## Begin Supplied entries

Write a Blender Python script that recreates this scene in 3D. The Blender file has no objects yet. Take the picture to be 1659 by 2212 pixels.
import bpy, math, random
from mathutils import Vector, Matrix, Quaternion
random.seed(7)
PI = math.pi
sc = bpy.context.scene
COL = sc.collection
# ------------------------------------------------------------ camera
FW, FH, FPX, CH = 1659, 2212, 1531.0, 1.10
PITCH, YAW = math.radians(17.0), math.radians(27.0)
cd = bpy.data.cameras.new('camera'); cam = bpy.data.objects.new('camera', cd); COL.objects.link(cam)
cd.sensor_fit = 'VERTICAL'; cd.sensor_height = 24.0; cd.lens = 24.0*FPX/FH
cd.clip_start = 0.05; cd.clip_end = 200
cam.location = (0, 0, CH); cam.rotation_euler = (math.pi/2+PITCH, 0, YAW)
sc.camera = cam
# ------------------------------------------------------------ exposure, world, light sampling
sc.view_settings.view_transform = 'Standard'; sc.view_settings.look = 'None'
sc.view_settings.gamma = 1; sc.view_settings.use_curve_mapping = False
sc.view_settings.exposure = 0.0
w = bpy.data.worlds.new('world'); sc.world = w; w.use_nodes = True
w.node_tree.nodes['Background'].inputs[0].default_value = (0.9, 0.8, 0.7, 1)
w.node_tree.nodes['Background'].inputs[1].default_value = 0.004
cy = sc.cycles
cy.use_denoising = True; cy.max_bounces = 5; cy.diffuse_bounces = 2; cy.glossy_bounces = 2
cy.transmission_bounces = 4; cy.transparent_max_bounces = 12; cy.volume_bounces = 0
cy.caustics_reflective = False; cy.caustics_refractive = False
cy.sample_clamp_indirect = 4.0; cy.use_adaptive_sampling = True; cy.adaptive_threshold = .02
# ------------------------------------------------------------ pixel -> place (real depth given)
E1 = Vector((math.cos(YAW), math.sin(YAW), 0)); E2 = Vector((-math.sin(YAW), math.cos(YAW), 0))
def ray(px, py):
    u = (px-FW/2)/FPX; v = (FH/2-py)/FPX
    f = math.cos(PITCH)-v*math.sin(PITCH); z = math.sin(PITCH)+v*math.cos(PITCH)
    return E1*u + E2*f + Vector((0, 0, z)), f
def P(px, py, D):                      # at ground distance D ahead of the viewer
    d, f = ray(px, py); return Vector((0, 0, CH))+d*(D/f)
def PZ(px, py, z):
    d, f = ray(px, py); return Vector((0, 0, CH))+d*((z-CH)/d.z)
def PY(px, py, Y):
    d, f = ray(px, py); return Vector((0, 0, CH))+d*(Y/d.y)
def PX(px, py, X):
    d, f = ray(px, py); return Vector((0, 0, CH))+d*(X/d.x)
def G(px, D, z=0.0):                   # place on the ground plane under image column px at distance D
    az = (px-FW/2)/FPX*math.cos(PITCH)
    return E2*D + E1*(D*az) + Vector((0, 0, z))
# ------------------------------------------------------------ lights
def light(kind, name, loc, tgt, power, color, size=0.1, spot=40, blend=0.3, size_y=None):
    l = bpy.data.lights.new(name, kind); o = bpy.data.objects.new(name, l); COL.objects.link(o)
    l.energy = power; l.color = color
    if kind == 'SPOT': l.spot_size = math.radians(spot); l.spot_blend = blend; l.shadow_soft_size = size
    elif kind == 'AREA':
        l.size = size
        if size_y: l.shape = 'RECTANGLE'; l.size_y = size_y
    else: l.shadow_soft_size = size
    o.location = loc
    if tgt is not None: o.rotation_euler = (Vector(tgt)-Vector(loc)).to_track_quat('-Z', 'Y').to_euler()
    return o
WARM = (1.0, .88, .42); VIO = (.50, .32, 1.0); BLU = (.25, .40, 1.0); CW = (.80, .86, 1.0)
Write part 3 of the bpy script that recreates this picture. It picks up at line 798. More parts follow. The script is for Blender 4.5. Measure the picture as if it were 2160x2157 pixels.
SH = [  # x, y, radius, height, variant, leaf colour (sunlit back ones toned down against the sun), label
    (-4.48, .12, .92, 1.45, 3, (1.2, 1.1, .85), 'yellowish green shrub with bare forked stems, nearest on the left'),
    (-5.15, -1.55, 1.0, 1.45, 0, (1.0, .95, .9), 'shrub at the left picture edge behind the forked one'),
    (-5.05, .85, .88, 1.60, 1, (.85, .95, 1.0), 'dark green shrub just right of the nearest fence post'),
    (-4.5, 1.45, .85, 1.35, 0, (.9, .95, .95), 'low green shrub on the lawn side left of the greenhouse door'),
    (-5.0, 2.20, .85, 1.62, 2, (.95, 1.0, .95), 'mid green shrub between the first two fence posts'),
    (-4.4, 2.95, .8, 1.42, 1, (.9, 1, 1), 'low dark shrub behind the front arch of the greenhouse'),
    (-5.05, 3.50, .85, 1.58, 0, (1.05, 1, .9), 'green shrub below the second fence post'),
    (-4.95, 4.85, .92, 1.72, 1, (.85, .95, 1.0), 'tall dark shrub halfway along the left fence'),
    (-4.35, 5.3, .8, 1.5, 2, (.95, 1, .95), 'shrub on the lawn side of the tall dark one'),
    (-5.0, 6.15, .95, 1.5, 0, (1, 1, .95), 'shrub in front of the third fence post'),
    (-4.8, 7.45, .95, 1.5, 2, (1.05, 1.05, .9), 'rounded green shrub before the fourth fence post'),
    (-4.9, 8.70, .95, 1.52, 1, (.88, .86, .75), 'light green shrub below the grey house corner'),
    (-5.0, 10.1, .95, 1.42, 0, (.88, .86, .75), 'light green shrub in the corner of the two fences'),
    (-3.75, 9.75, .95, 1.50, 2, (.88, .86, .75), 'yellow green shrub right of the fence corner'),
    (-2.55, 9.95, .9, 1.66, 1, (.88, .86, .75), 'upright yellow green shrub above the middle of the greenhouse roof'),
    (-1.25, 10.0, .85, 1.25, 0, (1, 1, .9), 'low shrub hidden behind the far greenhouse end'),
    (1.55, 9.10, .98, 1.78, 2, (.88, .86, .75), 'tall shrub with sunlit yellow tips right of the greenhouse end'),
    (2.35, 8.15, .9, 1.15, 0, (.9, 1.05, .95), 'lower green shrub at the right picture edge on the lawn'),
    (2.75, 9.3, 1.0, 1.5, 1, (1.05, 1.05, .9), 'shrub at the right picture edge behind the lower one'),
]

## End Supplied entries

[What is being asked] Reproduce each entry above exactly, keeping every word.

[Solution to this exercise]
Write a Blender Python script that recreates this scene in 3D. The Blender file has no objects yet. Take the picture to be 1659 by 2212 pixels.
import bpy, math, random
from mathutils import Vector, Matrix, Quaternion
random.seed(7)
PI = math.pi
sc = bpy.context.scene
COL = sc.collection
# ------------------------------------------------------------ camera
FW, FH, FPX, CH = 1659, 2212, 1531.0, 1.10
PITCH, YAW = math.radians(17.0), math.radians(27.0)
cd = bpy.data.cameras.new('camera'); cam = bpy.data.objects.new('camera', cd); COL.objects.link(cam)
cd.sensor_fit = 'VERTICAL'; cd.sensor_height = 24.0; cd.lens = 24.0*FPX/FH
cd.clip_start = 0.05; cd.clip_end = 200
cam.location = (0, 0, CH); cam.rotation_euler = (math.pi/2+PITCH, 0, YAW)
sc.camera = cam
# ------------------------------------------------------------ exposure, world, light sampling
sc.view_settings.view_transform = 'Standard'; sc.view_settings.look = 'None'
sc.view_settings.gamma = 1; sc.view_settings.use_curve_mapping = False
sc.view_settings.exposure = 0.0
w = bpy.data.worlds.new('world'); sc.world = w; w.use_nodes = True
w.node_tree.nodes['Background'].inputs[0].default_value = (0.9, 0.8, 0.7, 1)
w.node_tree.nodes['Background'].inputs[1].default_value = 0.004
cy = sc.cycles
cy.use_denoising = True; cy.max_bounces = 5; cy.diffuse_bounces = 2; cy.glossy_bounces = 2
cy.transmission_bounces = 4; cy.transparent_max_bounces = 12; cy.volume_bounces = 0
cy.caustics_reflective = False; cy.caustics_refractive = False
cy.sample_clamp_indirect = 4.0; cy.use_adaptive_sampling = True; cy.adaptive_threshold = .02
# ------------------------------------------------------------ pixel -> place (real depth given)
E1 = Vector((math.cos(YAW), math.sin(YAW), 0)); E2 = Vector((-math.sin(YAW), math.cos(YAW), 0))
def ray(px, py):
    u = (px-FW/2)/FPX; v = (FH/2-py)/FPX
    f = math.cos(PITCH)-v*math.sin(PITCH); z = math.sin(PITCH)+v*math.cos(PITCH)
    return E1*u + E2*f + Vector((0, 0, z)), f
def P(px, py, D):                      # at ground distance D ahead of the viewer
    d, f = ray(px, py); return Vector((0, 0, CH))+d*(D/f)
def PZ(px, py, z):
    d, f = ray(px, py); return Vector((0, 0, CH))+d*((z-CH)/d.z)
def PY(px, py, Y):
    d, f = ray(px, py); return Vector((0, 0, CH))+d*(Y/d.y)
def PX(px, py, X):
    d, f = ray(px, py); return Vector((0, 0, CH))+d*(X/d.x)
def G(px, D, z=0.0):                   # place on the ground plane under image column px at distance D
    az = (px-FW/2)/FPX*math.cos(PITCH)
    return E2*D + E1*(D*az) + Vector((0, 0, z))
# ------------------------------------------------------------ lights
def light(kind, name, loc, tgt, power, color, size=0.1, spot=40, blend=0.3, size_y=None):
    l = bpy.data.lights.new(name, kind); o = bpy.data.objects.new(name, l); COL.objects.link(o)
    l.energy = power; l.color = color
    if kind == 'SPOT': l.spot_size = math.radians(spot); l.spot_blend = blend; l.shadow_soft_size = size
    elif kind == 'AREA':
        l.size = size
        if size_y: l.shape = 'RECTANGLE'; l.size_y = size_y
    else: l.shadow_soft_size = size
    o.location = loc
    if tgt is not None: o.rotation_euler = (Vector(tgt)-Vector(loc)).to_track_quat('-Z', 'Y').to_euler()
    return o
WARM = (1.0, .88, .42); VIO = (.50, .32, 1.0); BLU = (.25, .40, 1.0); CW = (.80, .86, 1.0)
Write part 3 of the bpy script that recreates this picture. It picks up at line 798. More parts follow. The script is for Blender 4.5. Measure the picture as if it were 2160x2157 pixels.
SH = [  # x, y, radius, height, variant, leaf colour (sunlit back ones toned down against the sun), label
    (-4.48, .12, .92, 1.45, 3, (1.2, 1.1, .85), 'yellowish green shrub with bare forked stems, nearest on the left'),
    (-5.15, -1.55, 1.0, 1.45, 0, (1.0, .95, .9), 'shrub at the left picture edge behind the forked one'),
    (-5.05, .85, .88, 1.60, 1, (.85, .95, 1.0), 'dark green shrub just right of the nearest fence post'),
    (-4.5, 1.45, .85, 1.35, 0, (.9, .95, .95), 'low green shrub on the lawn side left of the greenhouse door'),
    (-5.0, 2.20, .85, 1.62, 2, (.95, 1.0, .95), 'mid green shrub between the first two fence posts'),
    (-4.4, 2.95, .8, 1.42, 1, (.9, 1, 1), 'low dark shrub behind the front arch of the greenhouse'),
    (-5.05, 3.50, .85, 1.58, 0, (1.05, 1, .9), 'green shrub below the second fence post'),
    (-4.95, 4.85, .92, 1.72, 1, (.85, .95, 1.0), 'tall dark shrub halfway along the left fence'),
    (-4.35, 5.3, .8, 1.5, 2, (.95, 1, .95), 'shrub on the lawn side of the tall dark one'),
    (-5.0, 6.15, .95, 1.5, 0, (1, 1, .95), 'shrub in front of the third fence post'),
    (-4.8, 7.45, .95, 1.5, 2, (1.05, 1.05, .9), 'rounded green shrub before the fourth fence post'),
    (-4.9, 8.70, .95, 1.52, 1, (.88, .86, .75), 'light green shrub below the grey house corner'),
    (-5.0, 10.1, .95, 1.42, 0, (.88, .86, .75), 'light green shrub in the corner of the two fences'),
    (-3.75, 9.75, .95, 1.50, 2, (.88, .86, .75), 'yellow green shrub right of the fence corner'),
    (-2.55, 9.95, .9, 1.66, 1, (.88, .86, .75), 'upright yellow green shrub above the middle of the greenhouse roof'),
    (-1.25, 10.0, .85, 1.25, 0, (1, 1, .9), 'low shrub hidden behind the far greenhouse end'),
    (1.55, 9.10, .98, 1.78, 2, (.88, .86, .75), 'tall shrub with sunlit yellow tips right of the greenhouse end'),
    (2.35, 8.15, .9, 1.15, 0, (.9, 1.05, .95), 'lower green shrub at the right picture edge on the lawn'),
    (2.75, 9.3, 1.0, 1.5, 1, (1.05, 1.05, .9), 'shrub at the right picture edge behind the lower one'),
]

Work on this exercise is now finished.